Other long-haul routes on the way include a daily Air Nigeria service to Lagos from September 1. The airport is also in discussions with BA franchisee Comair about launching a Durban route, which would be the only direct service from London.

Easyjet, meanwhile, continues to grow its network, which now numbers 92 destinations. In March it added a thrice-weekly service to Amman, in April a four-times-a-week route to Seville, and in June a daily flight to Aberdeen. Jason Holt, Easyjet’s head of Gatwick, says: “The business take-up for Aberdeen is quite high because there’s a lot of oil business coming through the airport.” Other routes he says the carrier is pressing for are Cairo and Beirut.

He adds: “The problem with Gatwick is that it’s now becoming a slot-constrained airfield – it’s the busiest single runway airport in the world.

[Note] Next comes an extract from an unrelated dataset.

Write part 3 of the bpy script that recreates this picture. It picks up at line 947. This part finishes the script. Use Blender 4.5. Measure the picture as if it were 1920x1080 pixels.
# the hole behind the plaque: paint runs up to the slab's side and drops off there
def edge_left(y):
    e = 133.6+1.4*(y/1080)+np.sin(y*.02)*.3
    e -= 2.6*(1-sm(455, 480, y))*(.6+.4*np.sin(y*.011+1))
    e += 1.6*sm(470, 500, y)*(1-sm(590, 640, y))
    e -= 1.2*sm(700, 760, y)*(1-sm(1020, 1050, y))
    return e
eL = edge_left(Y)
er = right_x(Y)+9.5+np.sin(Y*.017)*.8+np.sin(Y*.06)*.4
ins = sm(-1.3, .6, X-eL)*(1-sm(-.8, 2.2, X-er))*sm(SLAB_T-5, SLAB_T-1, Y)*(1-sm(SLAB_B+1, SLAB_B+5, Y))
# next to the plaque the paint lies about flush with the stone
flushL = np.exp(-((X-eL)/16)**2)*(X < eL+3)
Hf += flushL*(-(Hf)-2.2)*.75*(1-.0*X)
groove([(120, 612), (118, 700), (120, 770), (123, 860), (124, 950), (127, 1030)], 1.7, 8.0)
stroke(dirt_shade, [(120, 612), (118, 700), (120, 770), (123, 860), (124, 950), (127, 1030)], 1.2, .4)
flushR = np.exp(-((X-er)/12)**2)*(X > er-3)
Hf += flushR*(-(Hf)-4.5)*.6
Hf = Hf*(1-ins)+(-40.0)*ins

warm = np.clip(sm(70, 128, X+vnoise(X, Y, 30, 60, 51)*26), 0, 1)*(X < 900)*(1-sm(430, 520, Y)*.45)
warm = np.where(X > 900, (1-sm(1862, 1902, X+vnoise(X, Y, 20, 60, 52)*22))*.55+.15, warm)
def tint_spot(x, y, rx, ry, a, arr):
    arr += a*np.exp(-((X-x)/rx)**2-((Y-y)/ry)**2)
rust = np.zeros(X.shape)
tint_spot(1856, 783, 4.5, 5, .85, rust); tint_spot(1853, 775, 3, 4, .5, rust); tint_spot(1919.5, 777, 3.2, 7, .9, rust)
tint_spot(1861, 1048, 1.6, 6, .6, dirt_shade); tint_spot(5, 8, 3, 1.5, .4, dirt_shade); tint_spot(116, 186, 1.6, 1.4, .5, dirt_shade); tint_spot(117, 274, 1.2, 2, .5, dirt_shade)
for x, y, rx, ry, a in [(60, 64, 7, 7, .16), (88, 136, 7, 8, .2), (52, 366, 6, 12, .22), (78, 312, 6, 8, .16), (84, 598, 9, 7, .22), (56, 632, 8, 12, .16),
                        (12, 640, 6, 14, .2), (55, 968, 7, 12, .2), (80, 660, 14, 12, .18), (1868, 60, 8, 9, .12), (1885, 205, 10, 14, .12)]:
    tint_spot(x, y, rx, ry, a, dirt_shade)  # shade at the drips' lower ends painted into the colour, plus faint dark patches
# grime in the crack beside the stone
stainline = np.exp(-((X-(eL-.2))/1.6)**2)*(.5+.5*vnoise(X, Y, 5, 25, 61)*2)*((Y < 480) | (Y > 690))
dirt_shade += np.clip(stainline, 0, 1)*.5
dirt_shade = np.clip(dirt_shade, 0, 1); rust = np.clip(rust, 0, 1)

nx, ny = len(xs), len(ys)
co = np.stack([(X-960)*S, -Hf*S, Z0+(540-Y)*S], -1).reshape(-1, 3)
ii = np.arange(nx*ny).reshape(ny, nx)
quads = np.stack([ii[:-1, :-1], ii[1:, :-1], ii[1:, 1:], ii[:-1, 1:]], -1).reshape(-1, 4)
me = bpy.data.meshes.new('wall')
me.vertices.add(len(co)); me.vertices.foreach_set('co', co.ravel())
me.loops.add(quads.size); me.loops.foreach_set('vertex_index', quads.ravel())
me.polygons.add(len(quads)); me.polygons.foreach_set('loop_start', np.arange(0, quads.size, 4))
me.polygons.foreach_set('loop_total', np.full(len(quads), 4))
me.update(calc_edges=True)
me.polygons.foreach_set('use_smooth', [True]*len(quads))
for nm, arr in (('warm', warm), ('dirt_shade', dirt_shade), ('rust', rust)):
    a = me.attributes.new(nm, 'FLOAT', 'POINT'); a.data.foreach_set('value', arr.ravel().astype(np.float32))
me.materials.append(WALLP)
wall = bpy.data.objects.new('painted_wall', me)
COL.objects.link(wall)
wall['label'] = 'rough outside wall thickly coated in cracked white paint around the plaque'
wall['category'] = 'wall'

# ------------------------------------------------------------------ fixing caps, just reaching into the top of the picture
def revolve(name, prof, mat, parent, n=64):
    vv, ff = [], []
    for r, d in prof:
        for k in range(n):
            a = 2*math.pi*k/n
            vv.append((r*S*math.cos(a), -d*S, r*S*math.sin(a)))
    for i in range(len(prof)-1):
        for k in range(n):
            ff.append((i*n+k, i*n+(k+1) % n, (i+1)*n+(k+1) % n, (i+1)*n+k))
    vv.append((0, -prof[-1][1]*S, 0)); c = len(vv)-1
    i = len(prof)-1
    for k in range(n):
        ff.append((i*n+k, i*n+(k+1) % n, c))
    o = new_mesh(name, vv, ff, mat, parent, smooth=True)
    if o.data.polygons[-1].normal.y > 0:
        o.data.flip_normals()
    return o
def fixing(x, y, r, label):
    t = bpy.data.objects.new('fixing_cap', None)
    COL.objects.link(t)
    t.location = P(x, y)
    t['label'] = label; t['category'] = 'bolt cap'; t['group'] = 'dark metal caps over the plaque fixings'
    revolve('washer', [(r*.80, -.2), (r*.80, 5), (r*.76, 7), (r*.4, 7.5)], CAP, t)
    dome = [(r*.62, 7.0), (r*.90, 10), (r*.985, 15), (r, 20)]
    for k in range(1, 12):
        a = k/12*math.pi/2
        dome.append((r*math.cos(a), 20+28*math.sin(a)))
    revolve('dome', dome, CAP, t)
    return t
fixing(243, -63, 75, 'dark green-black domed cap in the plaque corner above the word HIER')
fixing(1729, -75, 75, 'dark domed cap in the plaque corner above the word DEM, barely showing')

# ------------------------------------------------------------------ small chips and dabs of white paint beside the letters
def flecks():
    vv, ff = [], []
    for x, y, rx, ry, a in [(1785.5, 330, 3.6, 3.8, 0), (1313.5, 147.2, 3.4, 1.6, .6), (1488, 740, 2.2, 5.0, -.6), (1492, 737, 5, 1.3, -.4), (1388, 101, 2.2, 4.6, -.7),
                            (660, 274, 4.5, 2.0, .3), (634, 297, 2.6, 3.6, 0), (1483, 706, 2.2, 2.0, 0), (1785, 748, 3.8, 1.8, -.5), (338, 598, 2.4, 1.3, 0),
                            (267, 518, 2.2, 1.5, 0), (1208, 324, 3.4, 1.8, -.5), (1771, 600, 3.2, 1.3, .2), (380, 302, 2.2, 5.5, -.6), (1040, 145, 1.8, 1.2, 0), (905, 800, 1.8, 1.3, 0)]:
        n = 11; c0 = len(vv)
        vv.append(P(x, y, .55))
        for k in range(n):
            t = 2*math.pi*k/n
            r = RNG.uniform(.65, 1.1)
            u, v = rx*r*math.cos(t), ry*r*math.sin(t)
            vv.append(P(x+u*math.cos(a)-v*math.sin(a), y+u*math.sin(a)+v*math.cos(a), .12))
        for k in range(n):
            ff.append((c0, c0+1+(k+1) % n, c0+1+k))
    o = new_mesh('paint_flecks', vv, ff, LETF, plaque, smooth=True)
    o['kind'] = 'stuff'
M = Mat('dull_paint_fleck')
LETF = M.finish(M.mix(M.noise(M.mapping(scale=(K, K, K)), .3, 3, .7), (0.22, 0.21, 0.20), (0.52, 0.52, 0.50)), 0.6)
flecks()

That is going to present some issues so in terms of continued growth, it’s a question of us picking up slots as they become free.”

In the meantime, it is planning to improve its offering for business travellers at Gatwick by offering add-ons such as lounge access. “You can already purchase car parking online [with us] at a favourable price, and the same thing is going to happen with lounges – we’re talking to companies who wish to see if our passengers will purchase time in the lounges as an add-on.”

He adds: “For us, Gatwick is the intuitive business place at an affordable price.” The airport will no doubt be hoping a growing number of frequent flyers agree with him.